Thoughts on Dropbox Carousel

…from someone that’s spent a decade in the consumer photo space.

Jaisen Mathai
3 min readApr 10, 2014

Earlier this year I wrote about our transition away from the consumer photo space and into the business photo space. While this news doesn’t affect Trovebox much I wanted to share my views about its impact on consumer photo sites.

Dropbox announced Carousel today. I don’t believe the effects of Carousel on the wider consumer photo space have been actualized yet. My gut reaction is that they’ve dropped a bomb; from a very high altitude. It’ll take time to hit the ground but you’d be foolish to bet against gravity.

Here’s why. Carousel is a photo app for iOS and Android. It’s one part photo archiving and another part photo sharing. That’s worth repeating. It leverages the archiving attributes of Dropbox and layers viewing, sharing and conversing on top of it.

There are only a few companies I can think of who could pull this off. Probably not the usual suspects you‘re thinking.

Most photo sites share the same set of problems which make them unsuitable candidates for photo archiving. Building an archiving service is more than storing photos in the cloud. Consumers, for example, have a hard time differentiating why their photos might be safer on Flickr than on Facebook. The cloud is a black box to them.

The beauty of Dropbox has always been that it stores your files locally and a copy in the cloud. Photos stored on Dropbox are reasonably safe. More importantly they’re safe in a way consumers understand; by having photos on their laptop backed up in the cloud. Catch the subtlety there? A photo from your phone ends up on your laptop and a copy is stored on Dropbox. Consumers understand that; the cloud is a copy of a file they can see exists on their laptop. As an engineer who understands the way Dropbox works it seems like a convoluted and sometimes backwards description. Consider this a friendly reminder that perception is reality.
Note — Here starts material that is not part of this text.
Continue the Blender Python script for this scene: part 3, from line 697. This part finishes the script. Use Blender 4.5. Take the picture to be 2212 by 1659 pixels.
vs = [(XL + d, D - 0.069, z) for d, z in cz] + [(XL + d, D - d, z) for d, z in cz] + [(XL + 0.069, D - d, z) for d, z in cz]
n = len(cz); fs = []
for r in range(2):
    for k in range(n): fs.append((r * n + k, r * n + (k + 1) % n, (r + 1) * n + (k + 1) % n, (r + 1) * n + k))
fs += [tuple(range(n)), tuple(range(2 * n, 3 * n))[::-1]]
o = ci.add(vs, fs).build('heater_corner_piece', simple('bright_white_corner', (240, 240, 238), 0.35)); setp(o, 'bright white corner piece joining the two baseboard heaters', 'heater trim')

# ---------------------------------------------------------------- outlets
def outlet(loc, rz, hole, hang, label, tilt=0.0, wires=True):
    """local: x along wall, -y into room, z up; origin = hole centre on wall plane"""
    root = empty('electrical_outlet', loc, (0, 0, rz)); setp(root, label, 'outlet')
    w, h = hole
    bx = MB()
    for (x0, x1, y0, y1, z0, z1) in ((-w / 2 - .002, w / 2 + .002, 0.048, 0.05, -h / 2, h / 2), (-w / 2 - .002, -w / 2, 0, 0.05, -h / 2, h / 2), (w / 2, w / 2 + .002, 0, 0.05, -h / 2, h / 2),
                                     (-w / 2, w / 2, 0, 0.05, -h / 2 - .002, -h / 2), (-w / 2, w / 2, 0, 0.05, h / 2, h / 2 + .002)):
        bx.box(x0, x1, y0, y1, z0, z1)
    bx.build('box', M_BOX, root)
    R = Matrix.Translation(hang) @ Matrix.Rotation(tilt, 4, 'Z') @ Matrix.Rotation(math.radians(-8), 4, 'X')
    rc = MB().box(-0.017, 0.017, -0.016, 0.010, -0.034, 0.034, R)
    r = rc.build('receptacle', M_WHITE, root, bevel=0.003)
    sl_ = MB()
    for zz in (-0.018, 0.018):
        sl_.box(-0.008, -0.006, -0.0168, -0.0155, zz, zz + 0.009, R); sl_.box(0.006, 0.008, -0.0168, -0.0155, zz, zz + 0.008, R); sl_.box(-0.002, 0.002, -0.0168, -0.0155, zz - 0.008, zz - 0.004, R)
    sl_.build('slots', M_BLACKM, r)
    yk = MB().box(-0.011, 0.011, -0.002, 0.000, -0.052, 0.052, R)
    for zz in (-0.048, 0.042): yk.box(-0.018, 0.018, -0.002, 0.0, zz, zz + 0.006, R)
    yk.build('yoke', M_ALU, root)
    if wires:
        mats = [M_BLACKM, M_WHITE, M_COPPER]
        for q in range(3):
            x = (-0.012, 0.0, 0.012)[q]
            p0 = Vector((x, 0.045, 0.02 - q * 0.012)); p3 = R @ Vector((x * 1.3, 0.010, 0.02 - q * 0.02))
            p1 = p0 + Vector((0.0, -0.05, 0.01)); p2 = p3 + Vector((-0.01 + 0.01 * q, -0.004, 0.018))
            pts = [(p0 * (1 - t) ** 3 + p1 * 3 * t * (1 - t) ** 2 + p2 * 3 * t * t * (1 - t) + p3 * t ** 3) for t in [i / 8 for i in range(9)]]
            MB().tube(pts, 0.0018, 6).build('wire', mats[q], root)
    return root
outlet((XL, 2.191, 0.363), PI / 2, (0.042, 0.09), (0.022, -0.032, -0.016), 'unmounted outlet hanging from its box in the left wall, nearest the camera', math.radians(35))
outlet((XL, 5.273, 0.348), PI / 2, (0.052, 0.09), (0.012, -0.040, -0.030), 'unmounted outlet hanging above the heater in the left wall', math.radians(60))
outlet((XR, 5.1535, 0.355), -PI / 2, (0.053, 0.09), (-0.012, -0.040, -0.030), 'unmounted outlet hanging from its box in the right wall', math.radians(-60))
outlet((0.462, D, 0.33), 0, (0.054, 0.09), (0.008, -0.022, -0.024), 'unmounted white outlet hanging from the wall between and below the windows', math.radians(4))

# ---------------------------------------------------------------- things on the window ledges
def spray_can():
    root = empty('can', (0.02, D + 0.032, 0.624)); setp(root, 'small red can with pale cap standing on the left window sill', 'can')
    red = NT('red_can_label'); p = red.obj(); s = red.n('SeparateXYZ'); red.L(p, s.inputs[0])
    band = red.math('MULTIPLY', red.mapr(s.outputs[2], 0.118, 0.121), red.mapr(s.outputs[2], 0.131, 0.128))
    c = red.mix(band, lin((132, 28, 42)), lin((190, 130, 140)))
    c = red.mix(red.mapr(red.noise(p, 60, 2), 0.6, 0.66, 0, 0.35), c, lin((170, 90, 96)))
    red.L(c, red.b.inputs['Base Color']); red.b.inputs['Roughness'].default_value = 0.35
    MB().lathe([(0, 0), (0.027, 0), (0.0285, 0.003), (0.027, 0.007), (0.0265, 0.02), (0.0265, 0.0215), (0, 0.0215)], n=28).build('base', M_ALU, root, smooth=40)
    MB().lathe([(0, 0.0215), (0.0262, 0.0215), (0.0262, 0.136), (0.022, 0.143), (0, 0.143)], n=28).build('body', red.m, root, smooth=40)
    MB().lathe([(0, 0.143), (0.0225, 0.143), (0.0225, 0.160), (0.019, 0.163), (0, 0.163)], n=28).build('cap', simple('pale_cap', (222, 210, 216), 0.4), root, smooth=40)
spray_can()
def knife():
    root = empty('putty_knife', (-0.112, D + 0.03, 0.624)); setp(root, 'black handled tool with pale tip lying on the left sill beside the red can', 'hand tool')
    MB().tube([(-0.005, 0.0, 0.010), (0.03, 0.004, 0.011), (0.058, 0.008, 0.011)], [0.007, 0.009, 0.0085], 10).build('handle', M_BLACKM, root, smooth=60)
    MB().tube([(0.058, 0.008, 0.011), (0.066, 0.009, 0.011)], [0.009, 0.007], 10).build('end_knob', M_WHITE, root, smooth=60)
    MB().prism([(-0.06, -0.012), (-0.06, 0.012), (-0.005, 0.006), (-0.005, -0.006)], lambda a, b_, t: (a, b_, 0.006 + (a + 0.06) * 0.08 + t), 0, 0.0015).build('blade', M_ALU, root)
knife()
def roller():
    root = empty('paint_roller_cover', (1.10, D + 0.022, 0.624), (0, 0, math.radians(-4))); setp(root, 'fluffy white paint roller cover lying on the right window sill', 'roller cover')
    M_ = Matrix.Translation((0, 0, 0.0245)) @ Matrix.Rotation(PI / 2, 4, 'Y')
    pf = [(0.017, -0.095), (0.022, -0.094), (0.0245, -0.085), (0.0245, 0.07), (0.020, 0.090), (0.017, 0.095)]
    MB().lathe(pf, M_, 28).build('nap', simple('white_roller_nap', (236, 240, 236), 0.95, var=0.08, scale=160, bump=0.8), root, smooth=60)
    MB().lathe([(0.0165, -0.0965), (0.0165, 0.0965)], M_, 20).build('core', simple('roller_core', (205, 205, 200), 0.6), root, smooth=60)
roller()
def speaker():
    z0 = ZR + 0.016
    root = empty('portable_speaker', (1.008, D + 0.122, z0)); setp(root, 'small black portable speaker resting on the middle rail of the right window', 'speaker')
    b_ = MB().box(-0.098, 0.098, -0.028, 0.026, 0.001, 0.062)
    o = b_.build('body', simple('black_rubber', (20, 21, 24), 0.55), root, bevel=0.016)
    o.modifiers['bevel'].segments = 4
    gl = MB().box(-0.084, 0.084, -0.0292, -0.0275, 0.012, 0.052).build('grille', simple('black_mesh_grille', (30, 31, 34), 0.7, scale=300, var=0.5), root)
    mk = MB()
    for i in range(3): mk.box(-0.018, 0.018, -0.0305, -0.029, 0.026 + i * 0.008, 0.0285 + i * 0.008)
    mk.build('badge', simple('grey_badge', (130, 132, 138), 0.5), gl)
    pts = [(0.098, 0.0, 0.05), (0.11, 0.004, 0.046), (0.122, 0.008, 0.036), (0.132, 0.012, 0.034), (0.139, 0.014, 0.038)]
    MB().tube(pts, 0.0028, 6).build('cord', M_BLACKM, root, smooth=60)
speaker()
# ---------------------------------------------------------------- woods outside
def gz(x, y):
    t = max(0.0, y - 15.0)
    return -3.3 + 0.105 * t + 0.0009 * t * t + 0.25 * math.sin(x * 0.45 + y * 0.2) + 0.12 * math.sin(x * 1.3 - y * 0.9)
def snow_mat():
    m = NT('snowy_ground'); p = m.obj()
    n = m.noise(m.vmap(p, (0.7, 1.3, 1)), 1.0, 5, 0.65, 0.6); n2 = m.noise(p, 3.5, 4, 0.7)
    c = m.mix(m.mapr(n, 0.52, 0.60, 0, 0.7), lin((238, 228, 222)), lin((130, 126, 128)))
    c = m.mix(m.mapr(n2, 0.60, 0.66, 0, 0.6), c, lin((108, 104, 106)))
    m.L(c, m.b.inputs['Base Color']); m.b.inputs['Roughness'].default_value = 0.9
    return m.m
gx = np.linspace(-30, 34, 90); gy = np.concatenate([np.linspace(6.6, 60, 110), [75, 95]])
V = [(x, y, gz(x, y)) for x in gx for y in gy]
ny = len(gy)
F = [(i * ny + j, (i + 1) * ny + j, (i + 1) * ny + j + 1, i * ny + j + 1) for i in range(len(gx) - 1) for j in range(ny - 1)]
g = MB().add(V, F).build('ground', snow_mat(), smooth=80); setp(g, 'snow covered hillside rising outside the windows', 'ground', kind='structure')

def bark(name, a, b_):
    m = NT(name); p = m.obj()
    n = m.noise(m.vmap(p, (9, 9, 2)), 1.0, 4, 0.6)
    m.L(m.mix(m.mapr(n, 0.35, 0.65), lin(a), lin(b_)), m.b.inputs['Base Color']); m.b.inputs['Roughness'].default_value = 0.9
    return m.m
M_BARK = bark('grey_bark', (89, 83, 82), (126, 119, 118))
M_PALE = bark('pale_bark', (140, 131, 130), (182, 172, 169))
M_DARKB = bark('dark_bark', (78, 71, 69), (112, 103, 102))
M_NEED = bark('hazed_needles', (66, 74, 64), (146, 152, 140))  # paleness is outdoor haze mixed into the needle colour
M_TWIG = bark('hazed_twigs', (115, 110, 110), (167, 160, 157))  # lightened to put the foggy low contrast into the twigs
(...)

Now Layer Carousel on top of that and you have the glue consumers have been waiting for but couldn’t envision. An elegant way to browse, share and converse right from your canonical photo collection. I don’t expect consumers to realize it right away but they will. Whether or not someone else can scrape together all these pieces in time to compete is another question. It’s more involved than Google launching Drive and integrating G+ Photos with it. Consumers don’t view Google as the company they want to entrust the safe keeping of their photos to.

As I mentioned earlier I believe there are other companies better positioned. I hope they’ve been working on something because Dropbox is in the lead; we just don’t know by how far.

There’s plenty of room for innovation and I hope Carousel acts as a multiplier for the consumer photo space.

What Dropbox has going against it is pricing. A consumer’s perception of how much storage should cost is impacted with Google’s recent price reductions for Drive. Even prior I wasn’t convinced many consumers were willing to spend $100 per year to store 100GB of photos. Dropbox knows that photos are a holy grail but they need to revisit what they charge for; it can’t be GBs.

In the long run I believe the storage model Dropbox has chosen could be its Achilles’ heel. Bitcasa’s Infinite Drive is a more modern solution. I’m curious how easily Dropbox could transition their 6 year old product into something similar or if someone like Bitcasa could do a better job starting from scratch.

The thing I love about technology is that winners are temporary. There will always be opponents trying to outdo the leaders. I don’t expect any different here.